**WHAT TO WORK ON:**
Return each line holding the string "objects".

================================

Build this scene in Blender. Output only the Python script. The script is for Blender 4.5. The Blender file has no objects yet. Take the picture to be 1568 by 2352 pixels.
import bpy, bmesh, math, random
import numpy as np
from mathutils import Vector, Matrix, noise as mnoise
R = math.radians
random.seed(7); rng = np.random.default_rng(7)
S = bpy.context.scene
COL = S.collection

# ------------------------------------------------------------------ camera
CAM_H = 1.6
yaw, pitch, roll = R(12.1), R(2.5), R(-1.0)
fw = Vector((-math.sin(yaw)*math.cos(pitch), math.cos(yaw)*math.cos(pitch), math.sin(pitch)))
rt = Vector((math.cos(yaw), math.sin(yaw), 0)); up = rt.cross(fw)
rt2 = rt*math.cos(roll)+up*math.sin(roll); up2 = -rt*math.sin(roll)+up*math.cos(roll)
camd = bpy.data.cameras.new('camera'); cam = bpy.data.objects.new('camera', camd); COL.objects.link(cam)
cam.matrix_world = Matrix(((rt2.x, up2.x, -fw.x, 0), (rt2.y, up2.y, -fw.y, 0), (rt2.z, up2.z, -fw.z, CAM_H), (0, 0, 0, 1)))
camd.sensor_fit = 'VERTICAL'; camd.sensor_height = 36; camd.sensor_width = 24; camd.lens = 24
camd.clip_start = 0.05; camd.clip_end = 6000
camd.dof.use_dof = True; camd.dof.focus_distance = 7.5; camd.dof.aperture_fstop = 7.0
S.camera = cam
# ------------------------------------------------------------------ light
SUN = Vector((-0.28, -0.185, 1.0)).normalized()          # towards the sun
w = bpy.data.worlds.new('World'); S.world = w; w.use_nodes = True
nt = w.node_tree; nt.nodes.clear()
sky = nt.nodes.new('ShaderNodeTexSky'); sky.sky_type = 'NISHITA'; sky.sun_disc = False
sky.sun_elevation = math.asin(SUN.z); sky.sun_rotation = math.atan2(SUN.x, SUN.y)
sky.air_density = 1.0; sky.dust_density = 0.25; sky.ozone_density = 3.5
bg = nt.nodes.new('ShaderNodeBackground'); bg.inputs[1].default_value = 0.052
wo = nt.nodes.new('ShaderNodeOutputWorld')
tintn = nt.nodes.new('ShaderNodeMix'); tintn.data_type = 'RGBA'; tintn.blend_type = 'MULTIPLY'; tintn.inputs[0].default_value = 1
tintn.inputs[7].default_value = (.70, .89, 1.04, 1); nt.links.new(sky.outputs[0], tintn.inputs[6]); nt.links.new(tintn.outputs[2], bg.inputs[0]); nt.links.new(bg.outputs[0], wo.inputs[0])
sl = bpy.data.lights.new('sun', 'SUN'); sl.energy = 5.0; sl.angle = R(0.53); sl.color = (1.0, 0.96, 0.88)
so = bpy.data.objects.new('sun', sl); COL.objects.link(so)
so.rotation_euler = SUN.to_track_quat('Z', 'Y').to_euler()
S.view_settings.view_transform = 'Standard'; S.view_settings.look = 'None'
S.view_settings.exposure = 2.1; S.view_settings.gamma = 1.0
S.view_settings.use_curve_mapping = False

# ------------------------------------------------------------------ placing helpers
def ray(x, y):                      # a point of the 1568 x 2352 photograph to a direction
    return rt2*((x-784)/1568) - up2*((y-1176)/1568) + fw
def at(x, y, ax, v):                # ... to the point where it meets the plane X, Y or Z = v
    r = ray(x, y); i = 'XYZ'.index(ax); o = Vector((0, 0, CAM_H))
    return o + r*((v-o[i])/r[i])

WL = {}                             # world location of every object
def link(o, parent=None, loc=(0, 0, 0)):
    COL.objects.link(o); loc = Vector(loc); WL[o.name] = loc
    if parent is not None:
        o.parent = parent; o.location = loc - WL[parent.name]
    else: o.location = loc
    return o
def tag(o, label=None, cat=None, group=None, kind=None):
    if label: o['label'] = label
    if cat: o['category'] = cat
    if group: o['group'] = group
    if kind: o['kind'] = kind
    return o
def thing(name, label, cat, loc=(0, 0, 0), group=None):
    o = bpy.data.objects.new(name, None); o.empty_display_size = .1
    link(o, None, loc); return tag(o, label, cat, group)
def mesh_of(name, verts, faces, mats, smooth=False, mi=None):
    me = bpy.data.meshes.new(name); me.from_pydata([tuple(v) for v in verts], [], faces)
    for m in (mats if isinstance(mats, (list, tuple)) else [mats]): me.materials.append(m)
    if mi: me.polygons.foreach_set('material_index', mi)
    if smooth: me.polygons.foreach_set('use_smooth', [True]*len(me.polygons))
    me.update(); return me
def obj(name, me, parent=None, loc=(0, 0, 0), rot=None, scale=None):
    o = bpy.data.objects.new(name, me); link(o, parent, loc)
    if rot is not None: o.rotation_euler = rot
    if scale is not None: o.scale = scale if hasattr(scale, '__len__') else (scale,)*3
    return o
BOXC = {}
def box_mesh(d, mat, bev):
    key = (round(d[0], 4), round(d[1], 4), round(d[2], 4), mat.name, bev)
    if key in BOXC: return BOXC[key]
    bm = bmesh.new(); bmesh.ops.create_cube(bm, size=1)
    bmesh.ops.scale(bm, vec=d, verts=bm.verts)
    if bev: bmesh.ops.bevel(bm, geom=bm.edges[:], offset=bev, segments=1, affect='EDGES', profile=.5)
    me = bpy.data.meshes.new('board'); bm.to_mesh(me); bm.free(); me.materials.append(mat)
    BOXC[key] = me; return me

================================

**FULL OUTPUT:**
Build this scene in Blender. Output only the Python script. The script is for Blender 4.5. The Blender file has no objects yet. Take the picture to be 1568 by 2352 pixels.
camd = bpy.data.cameras.new('camera'); cam = bpy.data.objects.new('camera', camd); COL.objects.link(cam)
so = bpy.data.objects.new('sun', sl); COL.objects.link(so)
    COL.objects.link(o); loc = Vector(loc); WL[o.name] = loc
    o = bpy.data.objects.new(name, None); o.empty_display_size = .1
    o = bpy.data.objects.new(name, me); link(o, parent, loc)